■ **Given request**
Drop the pictures and give back word for word the lines from the line holding "were 1920x1280 pixels." to the line holding "from mathutils import Vector, Matrix", both included.

■ **Given data**
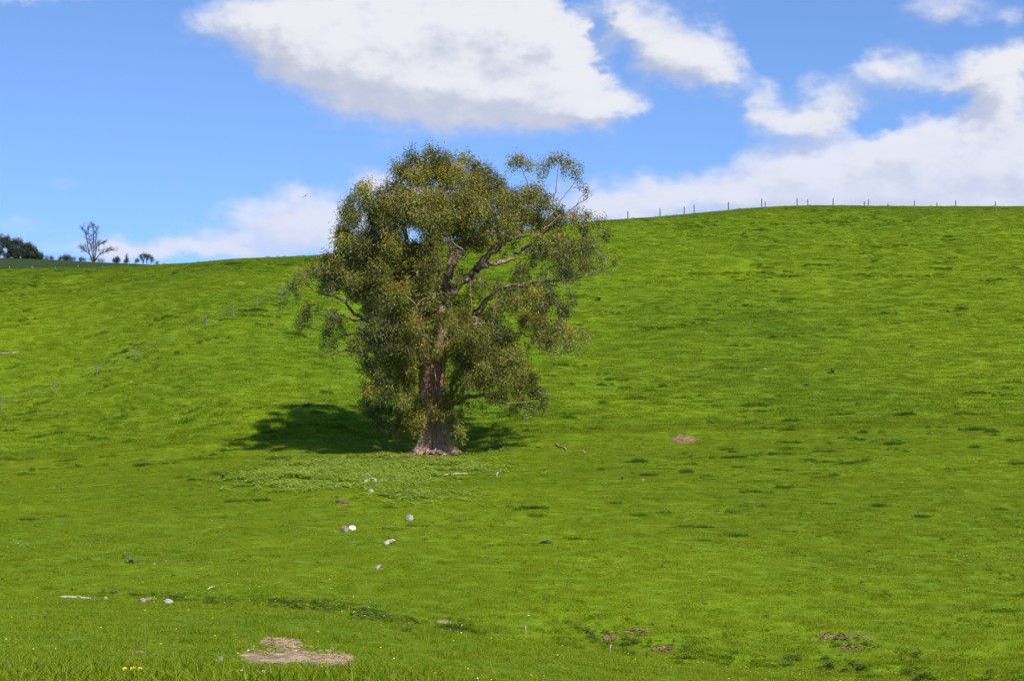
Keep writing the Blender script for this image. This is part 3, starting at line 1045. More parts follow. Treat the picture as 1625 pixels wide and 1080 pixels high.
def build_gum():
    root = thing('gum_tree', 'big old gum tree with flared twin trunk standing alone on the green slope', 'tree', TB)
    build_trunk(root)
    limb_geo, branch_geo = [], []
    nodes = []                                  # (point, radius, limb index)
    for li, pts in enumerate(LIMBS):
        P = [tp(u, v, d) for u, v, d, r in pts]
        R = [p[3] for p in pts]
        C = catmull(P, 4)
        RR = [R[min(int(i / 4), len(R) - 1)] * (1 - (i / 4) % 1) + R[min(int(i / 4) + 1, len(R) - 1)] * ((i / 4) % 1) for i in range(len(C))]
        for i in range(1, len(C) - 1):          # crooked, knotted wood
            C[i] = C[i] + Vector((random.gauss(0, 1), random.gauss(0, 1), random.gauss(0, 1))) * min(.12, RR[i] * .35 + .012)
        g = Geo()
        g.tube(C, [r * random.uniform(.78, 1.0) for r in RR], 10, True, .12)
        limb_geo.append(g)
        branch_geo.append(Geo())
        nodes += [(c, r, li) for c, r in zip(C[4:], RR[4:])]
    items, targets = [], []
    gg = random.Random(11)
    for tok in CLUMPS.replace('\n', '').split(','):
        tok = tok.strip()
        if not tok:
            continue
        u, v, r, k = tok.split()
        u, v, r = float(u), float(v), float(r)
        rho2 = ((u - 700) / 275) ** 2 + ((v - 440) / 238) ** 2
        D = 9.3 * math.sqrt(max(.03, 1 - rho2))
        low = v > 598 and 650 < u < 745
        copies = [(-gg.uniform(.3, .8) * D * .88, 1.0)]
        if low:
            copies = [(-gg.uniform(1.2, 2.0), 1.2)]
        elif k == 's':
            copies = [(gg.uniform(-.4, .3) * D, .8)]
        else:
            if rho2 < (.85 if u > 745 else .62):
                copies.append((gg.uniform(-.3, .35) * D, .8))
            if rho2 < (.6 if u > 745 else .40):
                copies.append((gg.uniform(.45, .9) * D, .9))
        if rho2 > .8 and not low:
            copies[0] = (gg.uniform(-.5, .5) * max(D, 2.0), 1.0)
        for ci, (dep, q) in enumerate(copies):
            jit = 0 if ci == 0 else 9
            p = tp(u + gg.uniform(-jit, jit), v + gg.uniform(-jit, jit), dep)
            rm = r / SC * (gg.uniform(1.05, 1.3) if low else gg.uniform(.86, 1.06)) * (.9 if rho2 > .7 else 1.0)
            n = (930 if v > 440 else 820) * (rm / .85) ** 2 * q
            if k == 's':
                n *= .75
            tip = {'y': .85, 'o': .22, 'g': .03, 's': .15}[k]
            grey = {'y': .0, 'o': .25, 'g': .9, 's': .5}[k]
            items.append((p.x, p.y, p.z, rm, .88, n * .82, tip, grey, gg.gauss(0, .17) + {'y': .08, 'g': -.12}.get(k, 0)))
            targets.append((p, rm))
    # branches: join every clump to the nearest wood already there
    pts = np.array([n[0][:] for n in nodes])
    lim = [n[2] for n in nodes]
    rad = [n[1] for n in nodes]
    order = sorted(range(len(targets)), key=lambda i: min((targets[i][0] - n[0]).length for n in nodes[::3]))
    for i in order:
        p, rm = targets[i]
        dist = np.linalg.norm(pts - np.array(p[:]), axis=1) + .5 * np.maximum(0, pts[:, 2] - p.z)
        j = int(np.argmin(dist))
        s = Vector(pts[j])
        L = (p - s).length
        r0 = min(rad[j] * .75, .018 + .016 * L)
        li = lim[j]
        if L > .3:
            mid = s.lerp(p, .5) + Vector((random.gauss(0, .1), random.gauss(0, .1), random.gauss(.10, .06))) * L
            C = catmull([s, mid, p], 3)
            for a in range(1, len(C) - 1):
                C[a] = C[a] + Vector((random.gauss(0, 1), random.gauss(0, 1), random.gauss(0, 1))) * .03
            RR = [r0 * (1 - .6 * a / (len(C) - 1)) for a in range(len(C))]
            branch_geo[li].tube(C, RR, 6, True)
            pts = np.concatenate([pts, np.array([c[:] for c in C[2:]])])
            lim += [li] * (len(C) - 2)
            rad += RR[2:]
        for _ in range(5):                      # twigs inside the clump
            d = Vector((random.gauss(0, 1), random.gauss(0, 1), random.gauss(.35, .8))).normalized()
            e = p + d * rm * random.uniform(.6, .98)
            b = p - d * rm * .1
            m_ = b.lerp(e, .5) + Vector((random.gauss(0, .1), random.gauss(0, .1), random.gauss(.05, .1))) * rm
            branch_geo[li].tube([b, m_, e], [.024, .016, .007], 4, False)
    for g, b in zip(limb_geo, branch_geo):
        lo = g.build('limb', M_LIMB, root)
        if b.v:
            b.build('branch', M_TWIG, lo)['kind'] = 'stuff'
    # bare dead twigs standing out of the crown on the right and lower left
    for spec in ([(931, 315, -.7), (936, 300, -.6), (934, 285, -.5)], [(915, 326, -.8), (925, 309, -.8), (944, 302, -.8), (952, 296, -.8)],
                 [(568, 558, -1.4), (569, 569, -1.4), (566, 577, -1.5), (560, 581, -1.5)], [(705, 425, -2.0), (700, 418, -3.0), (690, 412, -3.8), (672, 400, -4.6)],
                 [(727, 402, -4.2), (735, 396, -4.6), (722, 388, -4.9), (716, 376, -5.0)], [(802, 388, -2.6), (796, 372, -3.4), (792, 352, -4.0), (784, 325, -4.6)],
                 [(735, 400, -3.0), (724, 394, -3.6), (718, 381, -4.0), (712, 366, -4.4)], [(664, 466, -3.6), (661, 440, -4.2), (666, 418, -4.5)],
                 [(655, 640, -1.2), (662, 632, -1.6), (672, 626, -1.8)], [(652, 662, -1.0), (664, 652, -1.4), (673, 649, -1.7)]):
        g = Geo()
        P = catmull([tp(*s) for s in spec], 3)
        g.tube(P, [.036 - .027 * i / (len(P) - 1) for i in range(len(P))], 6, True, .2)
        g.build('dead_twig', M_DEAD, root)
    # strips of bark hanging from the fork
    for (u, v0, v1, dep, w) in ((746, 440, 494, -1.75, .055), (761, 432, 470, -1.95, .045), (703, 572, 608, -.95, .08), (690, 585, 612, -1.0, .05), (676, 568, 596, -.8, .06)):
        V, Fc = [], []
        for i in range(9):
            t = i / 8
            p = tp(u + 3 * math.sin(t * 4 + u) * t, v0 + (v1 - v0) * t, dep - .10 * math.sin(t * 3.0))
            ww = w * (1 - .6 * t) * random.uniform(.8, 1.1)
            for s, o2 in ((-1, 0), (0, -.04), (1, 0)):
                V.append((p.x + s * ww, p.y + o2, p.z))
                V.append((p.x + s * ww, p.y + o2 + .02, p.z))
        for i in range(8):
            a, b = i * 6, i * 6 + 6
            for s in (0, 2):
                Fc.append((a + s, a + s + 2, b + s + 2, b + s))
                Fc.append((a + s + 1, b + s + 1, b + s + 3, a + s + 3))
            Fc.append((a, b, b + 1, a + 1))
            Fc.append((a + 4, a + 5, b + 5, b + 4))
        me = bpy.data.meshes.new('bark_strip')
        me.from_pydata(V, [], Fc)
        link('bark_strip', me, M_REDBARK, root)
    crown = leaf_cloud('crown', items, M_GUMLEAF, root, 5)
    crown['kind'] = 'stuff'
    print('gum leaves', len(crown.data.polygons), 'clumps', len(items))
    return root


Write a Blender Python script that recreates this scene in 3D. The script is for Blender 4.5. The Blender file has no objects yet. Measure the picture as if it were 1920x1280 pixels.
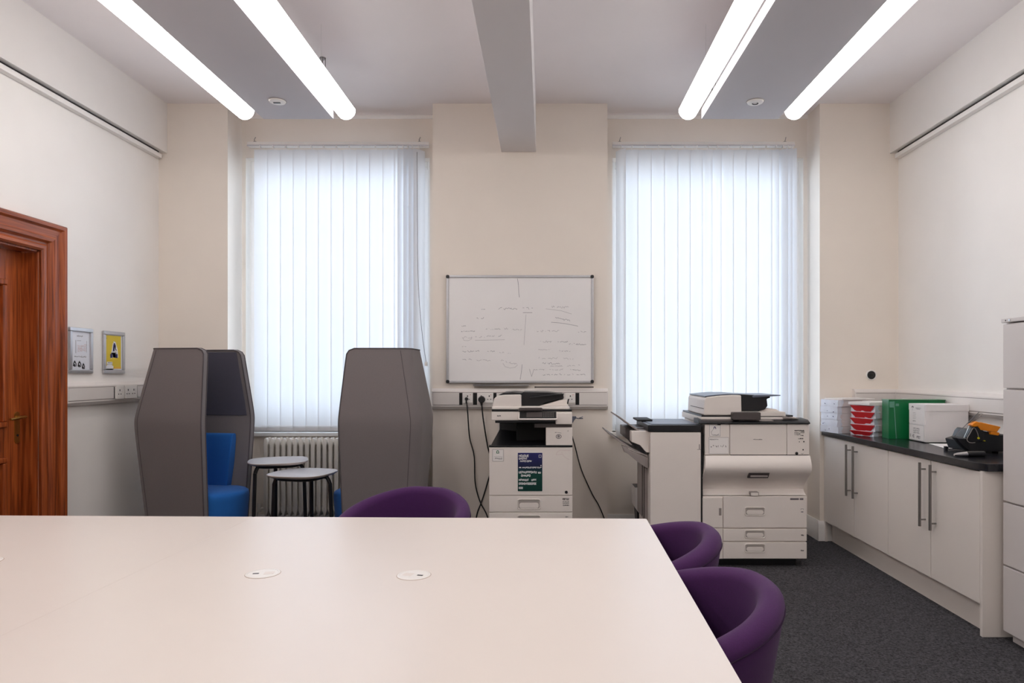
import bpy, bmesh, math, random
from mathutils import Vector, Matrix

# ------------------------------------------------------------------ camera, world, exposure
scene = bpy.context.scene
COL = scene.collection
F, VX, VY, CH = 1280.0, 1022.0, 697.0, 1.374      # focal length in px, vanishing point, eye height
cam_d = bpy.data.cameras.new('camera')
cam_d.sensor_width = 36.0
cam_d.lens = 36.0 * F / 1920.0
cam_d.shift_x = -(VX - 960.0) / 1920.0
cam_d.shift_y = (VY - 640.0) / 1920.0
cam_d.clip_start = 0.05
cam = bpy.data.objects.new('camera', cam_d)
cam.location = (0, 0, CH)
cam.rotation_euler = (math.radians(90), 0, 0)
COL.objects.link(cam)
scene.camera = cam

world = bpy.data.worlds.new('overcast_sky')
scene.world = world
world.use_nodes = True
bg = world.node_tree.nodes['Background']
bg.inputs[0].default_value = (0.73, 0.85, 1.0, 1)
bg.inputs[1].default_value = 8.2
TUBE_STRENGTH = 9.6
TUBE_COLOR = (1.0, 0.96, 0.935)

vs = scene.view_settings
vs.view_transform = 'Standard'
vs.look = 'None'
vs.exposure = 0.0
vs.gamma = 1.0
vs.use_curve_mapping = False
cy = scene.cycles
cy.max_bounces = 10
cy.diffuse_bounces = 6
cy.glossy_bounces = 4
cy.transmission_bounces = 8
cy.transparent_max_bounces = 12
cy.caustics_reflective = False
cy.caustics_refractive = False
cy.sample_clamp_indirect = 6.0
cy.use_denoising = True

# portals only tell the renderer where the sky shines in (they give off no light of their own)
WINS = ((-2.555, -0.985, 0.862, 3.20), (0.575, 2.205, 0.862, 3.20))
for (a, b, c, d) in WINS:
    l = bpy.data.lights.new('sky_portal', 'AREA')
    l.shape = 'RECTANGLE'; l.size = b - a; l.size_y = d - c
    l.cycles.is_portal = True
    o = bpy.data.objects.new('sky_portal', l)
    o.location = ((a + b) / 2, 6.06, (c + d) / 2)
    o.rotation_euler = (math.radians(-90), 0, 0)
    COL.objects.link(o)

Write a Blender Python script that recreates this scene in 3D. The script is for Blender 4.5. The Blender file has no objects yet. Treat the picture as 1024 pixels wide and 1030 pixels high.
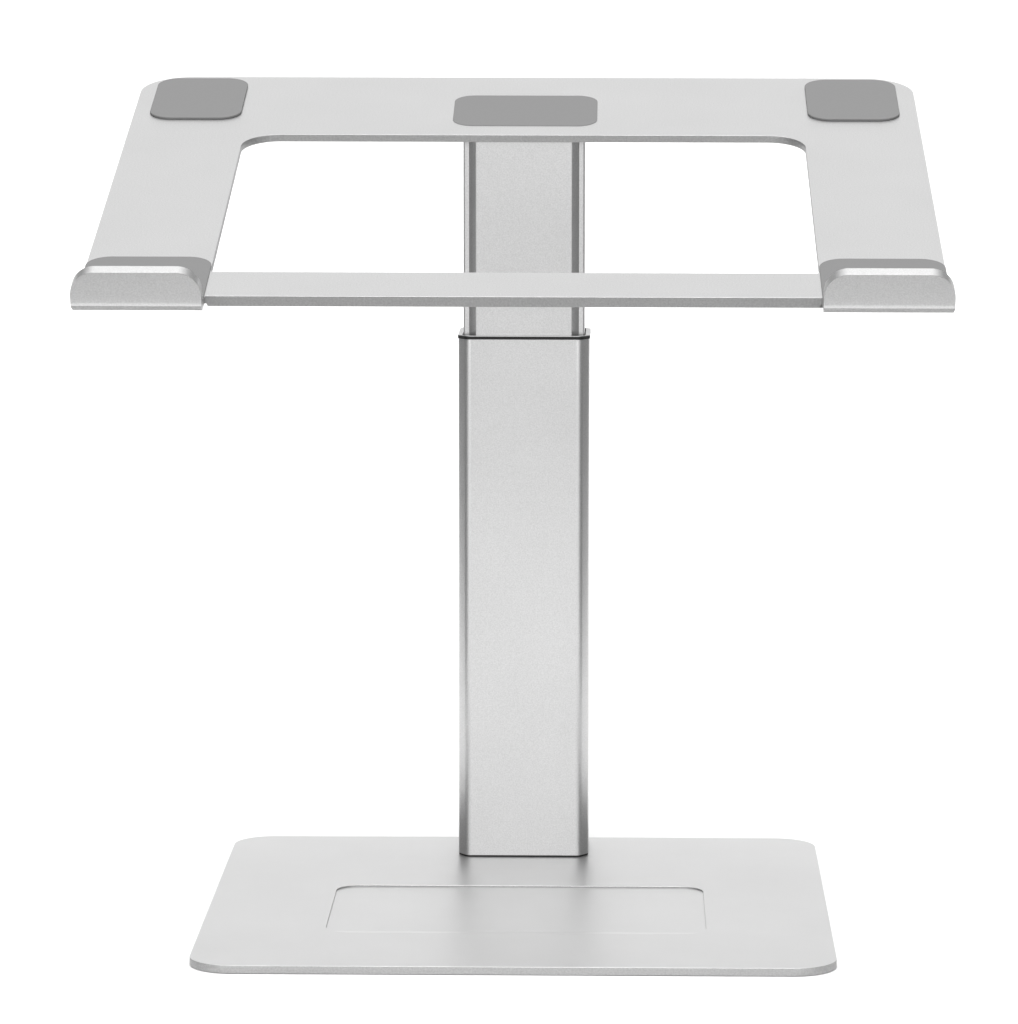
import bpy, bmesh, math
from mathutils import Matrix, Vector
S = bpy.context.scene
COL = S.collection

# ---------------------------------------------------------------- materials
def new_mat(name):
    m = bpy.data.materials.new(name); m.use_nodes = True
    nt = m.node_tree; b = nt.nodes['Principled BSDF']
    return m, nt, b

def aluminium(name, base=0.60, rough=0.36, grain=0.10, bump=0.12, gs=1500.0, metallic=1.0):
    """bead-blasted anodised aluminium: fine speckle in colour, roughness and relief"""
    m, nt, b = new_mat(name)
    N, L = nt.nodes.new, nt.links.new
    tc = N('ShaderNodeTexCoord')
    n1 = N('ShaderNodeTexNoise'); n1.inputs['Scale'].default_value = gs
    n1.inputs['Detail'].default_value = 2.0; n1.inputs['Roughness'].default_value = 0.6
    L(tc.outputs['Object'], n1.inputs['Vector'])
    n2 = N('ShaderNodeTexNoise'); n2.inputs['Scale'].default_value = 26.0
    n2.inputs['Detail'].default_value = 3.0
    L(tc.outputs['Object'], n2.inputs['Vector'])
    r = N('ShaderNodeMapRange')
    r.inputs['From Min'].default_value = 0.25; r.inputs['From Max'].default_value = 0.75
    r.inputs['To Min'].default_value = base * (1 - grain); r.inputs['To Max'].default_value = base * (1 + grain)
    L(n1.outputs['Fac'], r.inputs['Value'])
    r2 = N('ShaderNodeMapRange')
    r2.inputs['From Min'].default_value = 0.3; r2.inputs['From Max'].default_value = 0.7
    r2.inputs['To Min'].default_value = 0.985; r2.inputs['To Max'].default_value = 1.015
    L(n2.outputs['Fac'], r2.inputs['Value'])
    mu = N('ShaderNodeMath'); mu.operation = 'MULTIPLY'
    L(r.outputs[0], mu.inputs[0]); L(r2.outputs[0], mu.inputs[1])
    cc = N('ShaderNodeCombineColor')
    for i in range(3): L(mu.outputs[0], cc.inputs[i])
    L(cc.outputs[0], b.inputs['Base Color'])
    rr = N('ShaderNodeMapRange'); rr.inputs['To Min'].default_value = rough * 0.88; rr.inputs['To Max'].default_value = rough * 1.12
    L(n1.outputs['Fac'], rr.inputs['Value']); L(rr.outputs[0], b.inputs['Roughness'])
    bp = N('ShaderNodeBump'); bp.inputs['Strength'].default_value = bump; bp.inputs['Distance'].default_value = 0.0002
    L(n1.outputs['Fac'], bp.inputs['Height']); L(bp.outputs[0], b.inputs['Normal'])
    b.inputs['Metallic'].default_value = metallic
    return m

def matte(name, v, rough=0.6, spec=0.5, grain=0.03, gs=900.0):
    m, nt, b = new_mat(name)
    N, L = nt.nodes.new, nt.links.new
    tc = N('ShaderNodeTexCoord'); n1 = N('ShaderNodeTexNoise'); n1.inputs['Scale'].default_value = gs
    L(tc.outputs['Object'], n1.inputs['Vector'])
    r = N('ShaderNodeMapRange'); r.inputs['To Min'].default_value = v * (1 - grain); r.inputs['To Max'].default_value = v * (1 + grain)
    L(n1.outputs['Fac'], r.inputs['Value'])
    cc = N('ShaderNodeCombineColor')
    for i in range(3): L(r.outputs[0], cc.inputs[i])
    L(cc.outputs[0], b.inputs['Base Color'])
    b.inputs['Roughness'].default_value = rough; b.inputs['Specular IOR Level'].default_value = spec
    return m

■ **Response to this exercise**
Write a Blender Python script that recreates this scene in 3D. The script is for Blender 4.5. The Blender file has no objects yet. Measure the picture as if it were 1920x1280 pixels.
import bpy, bmesh, math, random
from mathutils import Vector, Matrix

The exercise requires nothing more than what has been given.